From the Wilderness, a group ardently pursuing the Contra-Coke connection, cites the CIA report that was issued, with minimum fanfare, on the same day the House voted to impeach Clinton -- a great day to release a report that basically confirms the paranoid lefty belief in the CIA's complicity in drug-running.


"As reported by Associated Press, the report, "portrays the spy agency as reluctant to inform Congress or law enforcement of suspected drug activity by Nicaraguan Contra forces." The AP story continued to say that, "In classified briefings on Capitol Hill, CIA officials typically acknowledged only one major case of narcotics involvement by an anti-Sandinista group - the so called ADREN [sic] 15th of September group, which was disbanded in 1982. But the newly declassified report links to drug allegations 58 other individuals belonging to various Contra groups."A telling passage of the CIA report itself states that "In six cases CIA knowledge of allegations or information indicating that organizations or individuals had been involved in drug trafficking did not deter their use by CIA. In at least two of those cases, CIA did not act to verify drug trafficking allegations or information even when it had the opportunity to do so."In an apparent confirmation of Gary Webb's Dark Alliance series The New York Times, in a brief story, picked out a paragraph from the report which acknowledged that Contra leaders in California and the Bay area specifically planned to deal drugs to raise money for the Contras."

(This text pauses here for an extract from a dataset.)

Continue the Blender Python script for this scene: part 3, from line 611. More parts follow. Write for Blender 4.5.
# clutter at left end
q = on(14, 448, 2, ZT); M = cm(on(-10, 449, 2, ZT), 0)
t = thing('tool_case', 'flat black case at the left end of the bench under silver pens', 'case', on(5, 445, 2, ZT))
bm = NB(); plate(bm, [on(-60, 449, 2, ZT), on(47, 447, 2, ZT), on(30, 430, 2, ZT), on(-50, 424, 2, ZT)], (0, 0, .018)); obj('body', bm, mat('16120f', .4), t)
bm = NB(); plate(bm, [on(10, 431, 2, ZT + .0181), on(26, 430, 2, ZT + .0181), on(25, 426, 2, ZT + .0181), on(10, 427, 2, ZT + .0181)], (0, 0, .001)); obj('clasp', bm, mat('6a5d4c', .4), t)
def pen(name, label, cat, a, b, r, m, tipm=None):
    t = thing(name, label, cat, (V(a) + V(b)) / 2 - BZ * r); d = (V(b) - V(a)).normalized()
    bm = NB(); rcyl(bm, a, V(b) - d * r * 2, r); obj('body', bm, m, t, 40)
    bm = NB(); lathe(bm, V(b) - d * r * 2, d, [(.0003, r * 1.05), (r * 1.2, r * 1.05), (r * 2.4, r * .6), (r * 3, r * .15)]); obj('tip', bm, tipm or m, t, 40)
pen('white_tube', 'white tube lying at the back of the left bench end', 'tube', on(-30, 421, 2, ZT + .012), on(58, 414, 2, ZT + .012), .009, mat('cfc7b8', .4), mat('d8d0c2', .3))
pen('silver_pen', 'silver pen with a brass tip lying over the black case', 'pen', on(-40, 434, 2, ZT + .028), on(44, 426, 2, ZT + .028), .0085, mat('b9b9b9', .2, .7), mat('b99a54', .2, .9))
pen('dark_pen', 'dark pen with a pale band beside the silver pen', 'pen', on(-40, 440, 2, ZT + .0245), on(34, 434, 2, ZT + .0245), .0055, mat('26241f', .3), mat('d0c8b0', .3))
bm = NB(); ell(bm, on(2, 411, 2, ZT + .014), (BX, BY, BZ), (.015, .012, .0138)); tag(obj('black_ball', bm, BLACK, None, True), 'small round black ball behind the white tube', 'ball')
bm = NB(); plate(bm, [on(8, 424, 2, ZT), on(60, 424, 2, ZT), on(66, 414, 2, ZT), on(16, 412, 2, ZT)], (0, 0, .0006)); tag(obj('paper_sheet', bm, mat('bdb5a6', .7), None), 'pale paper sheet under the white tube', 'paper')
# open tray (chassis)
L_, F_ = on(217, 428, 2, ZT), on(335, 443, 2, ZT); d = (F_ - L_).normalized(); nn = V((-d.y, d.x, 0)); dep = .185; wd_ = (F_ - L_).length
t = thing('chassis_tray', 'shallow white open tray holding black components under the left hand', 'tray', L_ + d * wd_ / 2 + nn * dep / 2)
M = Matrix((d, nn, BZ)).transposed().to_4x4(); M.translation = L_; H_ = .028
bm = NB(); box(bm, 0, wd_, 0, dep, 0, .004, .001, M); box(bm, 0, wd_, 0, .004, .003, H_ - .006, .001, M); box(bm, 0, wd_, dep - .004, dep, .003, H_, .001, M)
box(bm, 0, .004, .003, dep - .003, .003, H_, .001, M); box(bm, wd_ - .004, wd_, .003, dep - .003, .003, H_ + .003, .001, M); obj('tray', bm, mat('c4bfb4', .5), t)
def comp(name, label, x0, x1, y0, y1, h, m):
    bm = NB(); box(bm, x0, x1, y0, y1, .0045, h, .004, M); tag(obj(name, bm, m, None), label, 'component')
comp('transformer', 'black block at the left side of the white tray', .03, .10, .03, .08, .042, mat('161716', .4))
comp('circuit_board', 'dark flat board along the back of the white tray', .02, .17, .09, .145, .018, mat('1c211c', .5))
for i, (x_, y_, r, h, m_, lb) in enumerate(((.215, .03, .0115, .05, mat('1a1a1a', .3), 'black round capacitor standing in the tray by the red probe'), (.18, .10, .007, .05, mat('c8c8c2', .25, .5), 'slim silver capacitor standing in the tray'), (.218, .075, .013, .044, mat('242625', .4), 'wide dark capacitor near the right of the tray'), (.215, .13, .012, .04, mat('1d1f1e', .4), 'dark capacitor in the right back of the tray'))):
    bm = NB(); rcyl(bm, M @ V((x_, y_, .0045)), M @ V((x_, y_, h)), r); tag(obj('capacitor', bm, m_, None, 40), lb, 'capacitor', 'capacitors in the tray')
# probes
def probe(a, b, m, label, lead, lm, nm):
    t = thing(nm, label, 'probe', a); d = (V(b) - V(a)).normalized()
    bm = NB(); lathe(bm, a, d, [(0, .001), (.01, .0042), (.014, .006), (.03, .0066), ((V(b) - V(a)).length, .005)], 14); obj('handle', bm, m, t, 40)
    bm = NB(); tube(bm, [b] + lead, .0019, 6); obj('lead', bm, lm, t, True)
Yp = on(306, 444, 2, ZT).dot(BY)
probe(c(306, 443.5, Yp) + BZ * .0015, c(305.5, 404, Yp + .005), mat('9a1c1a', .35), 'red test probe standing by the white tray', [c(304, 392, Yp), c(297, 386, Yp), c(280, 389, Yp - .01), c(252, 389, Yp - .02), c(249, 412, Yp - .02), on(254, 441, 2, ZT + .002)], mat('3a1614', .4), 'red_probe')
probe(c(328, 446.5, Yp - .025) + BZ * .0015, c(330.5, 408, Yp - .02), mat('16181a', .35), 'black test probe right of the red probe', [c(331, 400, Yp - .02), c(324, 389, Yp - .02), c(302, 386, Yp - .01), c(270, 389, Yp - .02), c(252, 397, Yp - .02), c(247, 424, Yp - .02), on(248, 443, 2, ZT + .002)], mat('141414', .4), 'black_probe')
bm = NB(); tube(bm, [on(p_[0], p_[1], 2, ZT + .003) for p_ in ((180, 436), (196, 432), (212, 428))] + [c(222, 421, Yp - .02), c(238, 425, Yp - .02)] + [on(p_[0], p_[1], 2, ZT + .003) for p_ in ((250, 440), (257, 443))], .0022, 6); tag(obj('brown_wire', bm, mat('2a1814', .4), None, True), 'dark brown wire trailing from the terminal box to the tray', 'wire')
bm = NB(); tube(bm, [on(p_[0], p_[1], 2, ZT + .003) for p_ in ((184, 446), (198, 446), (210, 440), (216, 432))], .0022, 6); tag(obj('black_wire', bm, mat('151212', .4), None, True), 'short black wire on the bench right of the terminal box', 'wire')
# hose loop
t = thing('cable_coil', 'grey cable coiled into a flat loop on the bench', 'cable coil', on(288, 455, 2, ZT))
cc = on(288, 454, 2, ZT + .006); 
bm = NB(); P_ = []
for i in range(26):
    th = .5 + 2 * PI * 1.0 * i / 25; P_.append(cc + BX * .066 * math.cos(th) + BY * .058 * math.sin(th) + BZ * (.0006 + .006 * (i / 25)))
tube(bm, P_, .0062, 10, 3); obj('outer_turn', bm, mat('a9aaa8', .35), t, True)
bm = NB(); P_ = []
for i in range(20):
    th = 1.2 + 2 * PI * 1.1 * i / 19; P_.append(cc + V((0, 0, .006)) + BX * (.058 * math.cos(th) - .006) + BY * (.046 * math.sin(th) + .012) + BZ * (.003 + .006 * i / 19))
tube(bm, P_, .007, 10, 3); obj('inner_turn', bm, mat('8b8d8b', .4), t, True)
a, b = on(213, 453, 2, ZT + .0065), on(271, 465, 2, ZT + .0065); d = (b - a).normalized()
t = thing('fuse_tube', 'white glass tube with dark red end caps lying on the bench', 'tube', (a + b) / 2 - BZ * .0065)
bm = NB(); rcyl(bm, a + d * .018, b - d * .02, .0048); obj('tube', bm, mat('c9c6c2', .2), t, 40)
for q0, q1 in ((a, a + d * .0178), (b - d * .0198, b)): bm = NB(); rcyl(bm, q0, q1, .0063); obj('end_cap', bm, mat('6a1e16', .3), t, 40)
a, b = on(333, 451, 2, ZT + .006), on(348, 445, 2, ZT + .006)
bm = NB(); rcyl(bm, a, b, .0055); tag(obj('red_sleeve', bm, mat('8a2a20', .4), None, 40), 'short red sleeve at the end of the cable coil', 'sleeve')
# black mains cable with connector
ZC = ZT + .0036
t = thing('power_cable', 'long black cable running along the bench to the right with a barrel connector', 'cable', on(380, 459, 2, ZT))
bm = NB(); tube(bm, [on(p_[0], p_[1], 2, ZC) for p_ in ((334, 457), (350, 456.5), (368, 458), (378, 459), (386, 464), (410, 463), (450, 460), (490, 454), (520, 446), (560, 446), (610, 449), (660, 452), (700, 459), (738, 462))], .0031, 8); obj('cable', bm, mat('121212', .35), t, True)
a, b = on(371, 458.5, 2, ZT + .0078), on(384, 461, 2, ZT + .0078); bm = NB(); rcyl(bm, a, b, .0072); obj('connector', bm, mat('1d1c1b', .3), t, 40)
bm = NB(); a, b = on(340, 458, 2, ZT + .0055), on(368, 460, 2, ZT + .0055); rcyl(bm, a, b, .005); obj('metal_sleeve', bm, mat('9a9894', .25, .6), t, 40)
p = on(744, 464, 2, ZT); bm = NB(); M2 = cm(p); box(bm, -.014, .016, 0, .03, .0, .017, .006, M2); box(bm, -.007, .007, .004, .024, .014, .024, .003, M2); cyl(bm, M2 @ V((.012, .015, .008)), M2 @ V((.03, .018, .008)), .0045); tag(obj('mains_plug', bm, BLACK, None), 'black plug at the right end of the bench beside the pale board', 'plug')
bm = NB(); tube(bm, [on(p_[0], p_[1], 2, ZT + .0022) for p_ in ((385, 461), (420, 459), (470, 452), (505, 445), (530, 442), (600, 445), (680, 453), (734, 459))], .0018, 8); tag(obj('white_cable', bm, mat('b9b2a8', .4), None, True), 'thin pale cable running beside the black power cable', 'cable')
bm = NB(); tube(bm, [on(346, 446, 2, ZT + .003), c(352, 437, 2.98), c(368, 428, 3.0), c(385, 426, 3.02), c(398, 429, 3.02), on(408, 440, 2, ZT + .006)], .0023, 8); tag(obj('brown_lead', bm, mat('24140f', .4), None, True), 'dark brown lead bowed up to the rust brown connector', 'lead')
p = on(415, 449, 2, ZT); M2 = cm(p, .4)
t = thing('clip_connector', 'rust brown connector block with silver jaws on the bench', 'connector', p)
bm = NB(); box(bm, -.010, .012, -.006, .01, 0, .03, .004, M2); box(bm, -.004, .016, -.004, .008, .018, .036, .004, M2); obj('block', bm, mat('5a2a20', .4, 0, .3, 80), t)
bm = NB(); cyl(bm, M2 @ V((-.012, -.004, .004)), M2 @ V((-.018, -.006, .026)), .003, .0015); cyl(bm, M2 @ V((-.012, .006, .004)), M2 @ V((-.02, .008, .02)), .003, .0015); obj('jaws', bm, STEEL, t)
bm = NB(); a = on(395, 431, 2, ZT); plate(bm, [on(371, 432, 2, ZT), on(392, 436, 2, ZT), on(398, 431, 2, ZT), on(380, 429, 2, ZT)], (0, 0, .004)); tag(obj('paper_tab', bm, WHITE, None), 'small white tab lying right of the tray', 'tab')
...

The From the Wilderness people are trippy with info. Here they are howling at Ollie North's scent again:

"In another section [of the CIA report] on major trafficker Moises Nunez, who was being investigated for shipment of hundreds of kilos of cocaine through firms named Frigorificos de Puntarenas and Ocean Hunter (also NHAO contractors), the CIA lays out North yet again. They describe how cocaine was reportedly received at air strips owned by John Hull in Costa Rica and taken to ships owned by these two firms. The CIA report then states, "On March 25, 1987, CIA questioned Nunez about narcotics trafficking allegations against him."Nunez revealed that since 1985, he had engaged in a clandestine relationship with the National Security Council (NSC). Nunez refused to elaborate on the nature of these actions, but indicated it was difficult to answer questions relating to his involvement in narcotics trafficking because of the specific tasks he had performed at the direction of the NSC (emphasis mine). Nunez refused to identify the NSC officials with whom he had been involved."

Oliver North was the point man at NSC for all Contra support activities."

Oh, and one more irony, just for those who collect them. The name of Ollie North's inhouse death squad assistance bureau, at the NSC, was: The Nicaraguan Humanitarian Assistance Office.